Dang Griffith noemail at noemail4u.com
Fri Mar 5 07:35:01 EST 2004


On Thu, 04 Mar 2004 22:37:17 +0000, Stephen Horne
<steve at ninereeds.fsnet.co.uk> wrote:

>On Thu, 04 Mar 2004 12:52:27 GMT, Dang Griffith
><noemail at noemail4u.com> wrote:
>
>>On Tue, 02 Mar 2004 10:32:35 -0700, David MacQuigg <dmq at gain.com>
>>wrote:
>>
>>>The 'print' statement is just shortcut for 'sys.stdout.write' with
>>>some convenience features suitable for most users.  If you need
>>>something else, just define your own shortcut, don't deprecate a
>>>statement that is exactly what most users want.
>>
>>'print' is not a shortcut for 'sys.stdout.write'.
>>'print' is a statement.  'sys.stdout.write' is a function.
>>You can't define a shortcut for a statement.
>>    --dang
>
>To the best of my knowledge, the word 'shortcut', is in common
>idiomatic use in English and refers to a quick and convenient means of
>achieving the same goal, by obvious analogy to the literal meaning of
>shortcut as a route to a given destination which is shorter than the
>normal route.
>
>The fact that in this case the means happens to be a statement as
>opposed to a function doesn't seem relevant to me. And the fact that
>programmers cannot define their own custom shortcuts in this way seems
>equally irrelevant.

I understand your idea.  However, the difference between a statement
and a function is exactly my point, and I see it as relevant--if any
language change is to come from this discussion.  New functions can be
added via modules, and do not require changes to the language itself.
New statements require changes to the language itself, which is what
the OP is asking for.  

The [in]ability to define "custom shortcuts", with regards to
statements, is especially relevant because Python doesn't support it.
Other languages do (Ruby?  et al), so someone thinks it's relevant.
It's relevant because if Python *did* support it, this thread wouldn't
be happening.  (Or at least would have ended after someone 
replied with "oh, just do XYZZY to make a printraw statement".)

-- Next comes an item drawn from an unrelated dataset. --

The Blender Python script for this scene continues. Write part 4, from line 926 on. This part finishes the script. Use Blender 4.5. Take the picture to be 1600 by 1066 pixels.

>Actually, your protest seems analogous to saying 'that isn't a
>shortcut to the highstreet because its a back alley - the normal route
>is a proper road'. In literal shortcuts, the classification of roads,
>back alleys, dirt tracks etc is irrelevant, and I see no reason to
>fuss about technicalities such as the type of syntax in an idiomatic
>use.

I'm not trying to be pedantic (at least, I think I'm not trying), but
the difference between a statement and a function is a semantic
difference, not (just) a syntactic one.

>Similarly, I cannot build my own custom dirt tracks and back alleys,
>yet I can still refer to existing ones as shortcuts.
>
>If there was some specialist definition of the word 'shortcut' in
>Python I might agree that David had made a poor choice of words, but
>I'm not aware of any and even if there is that doesn't make normal
>English usage invalid.
>
>'print' is a quick and convenient way of doing much the same thing as
>'sys.stdout.write'. It's a shortcut. I honestly can't see any logic in
>claiming otherwise.

The logic is that "much the same" is not "the same", and is the point
of the OP's plea.

In any case, I think the one-liner posted satisfies nearly all of the
requirements.  

import sys
def pr(*args): sys.stdout.write(''.join([str(i) for i in args]))

Where it fails is the difference between a function and a statement.
The OP said [one of] the advantages of a statement is that there is no
need for parenthesis.  This is the reason I brought up the point that
a function and a statement are semantically different, and why none of
the function-based suggestions will satisfy the OP's plea.